|
Próximo Texto | Índice
O RISCO DA IMPUNIDADE
O STF (Supremo Tribunal Federal) está prestes a adotar decisão que poderá desmontar o mecanismo de fiscalização do poder público criado a partir de 1992 com a
aprovação da Lei de Improbidade
Administrativa. O diploma permitiu
ao Ministério Público iniciar ações
em todo o país contra milhares de
prefeitos, vereadores, secretários e
ministros suspeitos de má gestão
dos recursos públicos.
Existem cerca de 10 mil processos e
inquéritos instaurados com base
nessa norma, e muitos deles correm
o risco de ser extintos caso se confirme a decisão do Supremo.
A matéria se arrasta no STF desde
2002, e a maioria dos ministros da
corte manifestou posição que reduz
drasticamente a aplicação da Lei de
Improbidade Administrativa, principal instrumento de combate à corrupção da legislação nacional.
A maioria dos magistrados entendeu que a lei não se aplica aos chamados agentes políticos -ocupantes de cargos de primeiro escalão sujeitos a processos por crime de responsabilidade e passíveis de impeachment. Esse universo abrange
presidente da República, ministros,
governadores, secretários, prefeitos,
ministros do STF e procurador-geral
da República.
A Lei de Improbidade se aplicaria
apenas aos ocupantes de cargos de
segundo escalão para baixo ou servidores de carreira do Estado.
Há uma distância considerável entre as sanções previstas nos dois diplomas legais. A legislação que trata
de crimes de responsabilidade prevê
a pena de perda do cargo, por decisão parlamentar. O único caso em
que isso ocorreu na história recente
foi o de Fernando Collor de Mello.

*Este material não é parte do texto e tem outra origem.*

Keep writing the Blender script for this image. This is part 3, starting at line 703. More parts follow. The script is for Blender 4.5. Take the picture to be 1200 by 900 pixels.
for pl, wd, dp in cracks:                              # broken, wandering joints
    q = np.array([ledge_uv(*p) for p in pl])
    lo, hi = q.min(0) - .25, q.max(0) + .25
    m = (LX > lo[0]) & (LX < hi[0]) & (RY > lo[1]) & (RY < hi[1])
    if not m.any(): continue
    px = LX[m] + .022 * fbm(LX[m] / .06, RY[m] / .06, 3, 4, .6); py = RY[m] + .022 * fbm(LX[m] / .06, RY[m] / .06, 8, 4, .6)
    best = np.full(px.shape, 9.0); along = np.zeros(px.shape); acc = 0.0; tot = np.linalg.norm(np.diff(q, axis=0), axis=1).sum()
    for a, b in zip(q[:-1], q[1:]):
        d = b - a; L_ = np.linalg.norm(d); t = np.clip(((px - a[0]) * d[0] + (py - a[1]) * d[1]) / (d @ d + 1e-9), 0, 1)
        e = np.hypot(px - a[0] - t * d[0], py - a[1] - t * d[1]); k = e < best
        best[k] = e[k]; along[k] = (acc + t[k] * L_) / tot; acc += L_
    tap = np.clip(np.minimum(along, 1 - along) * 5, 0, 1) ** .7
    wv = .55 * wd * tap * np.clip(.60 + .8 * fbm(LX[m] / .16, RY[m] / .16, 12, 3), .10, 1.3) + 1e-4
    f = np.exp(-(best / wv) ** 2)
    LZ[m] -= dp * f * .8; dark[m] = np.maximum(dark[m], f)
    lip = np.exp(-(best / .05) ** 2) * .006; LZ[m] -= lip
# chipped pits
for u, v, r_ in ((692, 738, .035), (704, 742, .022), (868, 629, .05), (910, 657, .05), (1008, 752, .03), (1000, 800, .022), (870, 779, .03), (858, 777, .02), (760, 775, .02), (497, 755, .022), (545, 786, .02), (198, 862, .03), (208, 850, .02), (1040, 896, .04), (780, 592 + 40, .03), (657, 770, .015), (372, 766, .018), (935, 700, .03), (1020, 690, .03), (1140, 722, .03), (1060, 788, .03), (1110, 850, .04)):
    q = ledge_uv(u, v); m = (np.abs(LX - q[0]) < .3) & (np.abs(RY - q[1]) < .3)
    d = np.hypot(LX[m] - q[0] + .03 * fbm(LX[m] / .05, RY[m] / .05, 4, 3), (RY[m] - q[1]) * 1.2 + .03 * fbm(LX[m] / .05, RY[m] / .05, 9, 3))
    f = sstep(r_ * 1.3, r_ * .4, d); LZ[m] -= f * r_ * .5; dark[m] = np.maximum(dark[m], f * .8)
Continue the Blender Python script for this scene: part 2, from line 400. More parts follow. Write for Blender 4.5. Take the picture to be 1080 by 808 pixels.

Já
a Lei de Improbidade estabelece perda da função pública, suspensão dos
direitos políticos, multa civil e ressarcimento dos cofres públicos.
Dos 11 ministros do STF, seis votaram no sentido da aplicação restrita
do diploma legal. Por enquanto, só
manifestou posição contrária o ministro Carlos Velloso, que se aposentou sexta-feira, ao completar 70
anos. Para ele, a confirmação do voto
dos seis ministros representará um
considerável estímulo à corrupção.
"Isentar os agentes políticos da
ação de improbidade administrativa
seria um desastre para a administração pública", declarou Velloso em
seu voto. O efeito será especialmente
nefasto para o Ministério Público,
que perderá uma de suas principais
armas de atuação. Em grande parte
das cidades brasileiras, promotores e
procuradores são o único anteparo
aos abusos do poder político e têm
na Lei de Improbidade um instrumento fundamental de atuação.
O julgamento no STF foi interrompido por um pedido de vista do ministro Joaquim Barbosa. Depois dele, ainda vão se manifestar os ministros Celso de Mello, Marco Aurélio
de Mello e Sepúlveda Pertence. Mesmo que todos acompanhem o voto
do ministro Velloso, o placar ficaria
em 6 a 5 contra a ampla aplicação da
Lei de Improbidade Administrativa.
Os votos podem ser alterados antes
de o julgamento final ser proferido.
Resta a esperança de que os integrantes da corte reavaliem suas posições, à luz dos princípios constitucionais e do devastador impacto que
o entendimento ora majoritário terá
sobre as instituições e a percepção
que delas tem o cidadão comum.
Não se trata aqui de defender posições afinadas com o clamor público,
mas juridicamente frágeis. É necessária uma interpretação ampla da
Carta, que leve em conta seus princípios básicos. Entre eles, a defesa da
moralidade administrativa ocupa
posição primordial, como demonstrou o ministro Velloso em seu voto.